これはラー油作りを始める物語でもあり、新しい土地で生活を始める物語でもあります。ちなみに、タイトルの「ペンギン夫婦」のペンギンは、実は二人の姓。なぜペンギンなのかも、本作を見てぜひ確かめてください。石垣島の自然にも癒され、南国の風が吹いているかのような心地よい気分になれる作品です。
<データ>
■2012年/1時間30分/日本/監督・脚本:平林克理/原案:辺銀愛理 出演:小池栄子 ワン・チュアンイー 深水元基 山城智二 藤木勇人
●おばあちゃんパワーで成功した“葉っぱビジネス”「人生、いろどり」
約半数が高齢者という過疎化しつつある小さな村を舞台に、料亭などで料理に使われる葉っぱを「つまもの」として販売するビジネスが、おばあちゃんたちの力で成功するまでを描いた、実話に基づく物語です。
徳島県の山間部にある小さな村、上勝町。特産のみかんが冷害で全滅し、村人の生活は苦しくなるばかり。そんな中、農協の若手男性職員の江田が、山や畑に生えている葉っぱや草を“料理のツマ”として売ることを提案します。皆の猛反対の中、小さな洋品店を営む花恵と、花恵に誘われた薫は家族に内緒で葉っぱビジネスに参加することにします。一方「黙ってオレの言うことを聞いてればいい」「お前は何もわかってない」と言う頭の固い夫たち。妻が新しいことを始めるのが面白くない、変化を嫌う男性たちとの対比も印象的です。
保守的な小さな村では新しいことを始めるのは簡単ではありません。初めて出荷した葉っぱは、まとめて10円の値しかつかずゴミ扱い。リサーチに行った料亭でもバカにされ悔しい思いもしますが、次第に熱意が伝わり、料亭からアドバイスを受けるように。ビジネスが軌道に乗り始め、他の女性たちが続々参加するようになっても、思わぬ妨害が入ったり、困難にも見舞われますが、それを乗り越えていく女性のたくましさに胸が熱くなります。

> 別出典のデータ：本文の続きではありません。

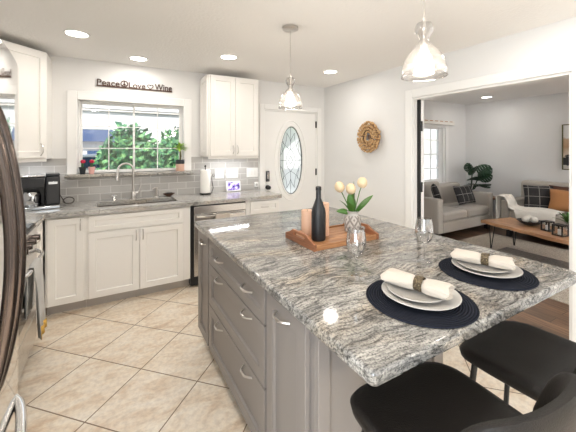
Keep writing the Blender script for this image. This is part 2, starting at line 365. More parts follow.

チャレンジ精神、継続する力、周りを巻き込む情熱。何もないと思うか、あるものを何か活かせないかと思うか。「笑われたって恥かいたって、そこらの石と同じにされるよりはマシ!」「私がいなくなっても誰かが種をまく。そうやって人生も仕事も続いていく」。人生を重ね経験を積んだおばあちゃんたちの姿やセリフが強く心に響きます。新しいことを始めるヒントだけでなく、人生のヒントにあふれた作品です。
<データ>
■2012年/1時間52分/日本/監督:御法川修 出演:吉行和子 富司純子 中尾ミエ 平岡佑太 藤竜也 村川絵梨 戸次重幸 キムラ緑子 大杉漣
紹介した3本はすべて実話をベースにした作品です。実現不可能なファンタジーではない、等身大の苦労や試行錯誤のエピソードには、何かを始めるときにぶつかる問題や、乗り越えるためのヒントがたくさんつまっています。始めることが決まっている人も、まだ子どもに手がかかるけどいつか始めたい、という人もきっと前向きなパワーをもらえるはず!